1.7.24

Meia hora

Nils Frahm, “Re”, in https://www.youtube.com/watch?v=ScUP6MKmXpg  

Do que seriam os vândalos que leem as horas nos oráculos desembaciados? 

As farsas nunca andam nuas. Pertencem à matéria escondida. São como voos noturnos que escapam à sindicância dos radares, desenhando os desníveis do terreno, armadilhando os poetas desprevenidos. Digam que os inocentes são a carne mais fácil para canhão; mas é preciso adivinhar a descompostura dos canhões e a carne que se presta a ser violentada. O coração suspende a marcha, fica à espera que o tempo o vitamine em convulsões várias. Assim acontece com os corações hibernados: precisam de um estímulo elétrico para voltarem à vida.

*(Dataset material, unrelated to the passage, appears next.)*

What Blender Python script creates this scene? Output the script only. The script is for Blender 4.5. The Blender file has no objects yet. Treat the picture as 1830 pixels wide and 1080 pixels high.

Os povoadores da esperança não capitulam. Deles é o copo meio cheio, apesar de estar meio vazio. Perseveram como um rio que a esforço dita a erosão da rocha até então impermeável, sulcando o seu leito nativo. Se os vasos capilares não fossem compostos de sangue, o futuro podia ser colonizado pelos estultos que odeiam a pureza das lentes que procuram decantar a matéria viva. Que procuram evitar que ela sofra a metamorfose venal e se ofereça à morte. Os povoadores da esperança sabem que há uma fronteira que passaporte algum consegue franquear. 

A ambição limita-se àquela meia hora que se multiplica por décadas. A meia hora que condensa os miligramas que se transformam em tonelagem industrial, uma metáfora corrosiva que desfaz os escombros que se prometem para o tempo fortuito. Meia hora, uma meia hora apenas que se eterniza no lustre que se esconde em todos os museus. Em vez de vozes, um silêncio que as desterra. A pureza das intenções – que muitas vezes somos feitos de intenções e com isso contentamos um devir legitimado. 

A luz imita uma aurora boreal, diante do encantamento dos boémios que ficaram acordados até cedo (já a madrugada sussurrava o seu respirar). Enche-se o seu peito com a maresia que se enxerta na coreografia de luzes. Chamam-lhe nomes, por tentativa e erro. Festejam a embriaguez de cores que desfaz os vultos que tinham açambarcado a noite. Sua passa a ser uma despresença, enquanto os celebrantes hasteiam uma bandeira acabada de inventar. Não deram conta da meia hora. Chegou-lhes uma meia hora, para serem inteiros.